Ex-US Vice President Al Gore slams Brexit as ‘the stupidest decision a country could have taken’

Ex-US Vice President Al Gore slams Brexit as ‘the stupidest decision a country could have taken’ to applause from activists at climate conference in Spain 

  • Al Gore is in Madrid to urge governments to ramp up climate crisis efforts  
  • The former US President said Brexit is ‘perhaps the stupidest decision’  
  • He previously said climate change in Syria led to the ‘Leave’ vote during Brexit 

Former US Vice President Al Gore has told a Spanish climate conference that Brexit is ‘perhaps the stupidest decision’ a country could have made.

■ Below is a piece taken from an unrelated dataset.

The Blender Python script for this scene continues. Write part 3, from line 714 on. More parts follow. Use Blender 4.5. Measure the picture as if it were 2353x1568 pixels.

The former politician, who was vice president under Bill Clinton, is in Madrid this week to urge governments negotiating at UN climate talks to ramp up their efforts to tackle climate change

Gore told half a thousand attendees at the Climate Reality Project conference that Brexit is ‘perhaps the stupidest decision a country could have taken’, according to Agencia EFE. 

His comments were met with resounding applause from activists in the room. 

Former US Vice President Al Gore attends a conference during the COP25 UN Climate Change Conference in Madrid, Spain, 10 December 2019. Gore told a conference yesterday that Brexit is ‘perhaps the stupidest decision’ a country could have made 

‘We have to stop using the sky as an open sewer for heat-trapping pollution. It threatens the future of human civilisation,’ said Gore, who won a Nobel Peace Prize in 2007 for his work to raise awareness on climate change. 

In the past, Gore has directly linked fluctuations in global weather to Britain’s decision to leave the European Union. 

According to comments he made in 2017, before a screening of his 2006 documentary, An Inconvenient Truth, the Syrian Civil War was ignited by the worst drought to hit a Middle Eastern country in 900 years. 

In the past, Gore, pictured here at a COP25 press conference, has directly linked fluctuations in global weather to Britain's decision to leave the European Union

In the past, Gore, pictured here at a COP25 press conference, has directly linked fluctuations in global weather to Britain’s decision to leave the European Union

The resulting refugee crisis led to hundreds of thousands of people seeking refuge in Europe, adding to a sense of political instability in the United Kingdom and on the continent. 

This, he said, led Britain to vote ‘Leave’ in the Brexit referendum in 2016.   

Yesterday, teenage climate activist Greta Thunberg announced to reporters that she is tired of the relentless media attention she is getting. She arrived in Madrid last Friday to give her opinion on the ongoing COP25 summit.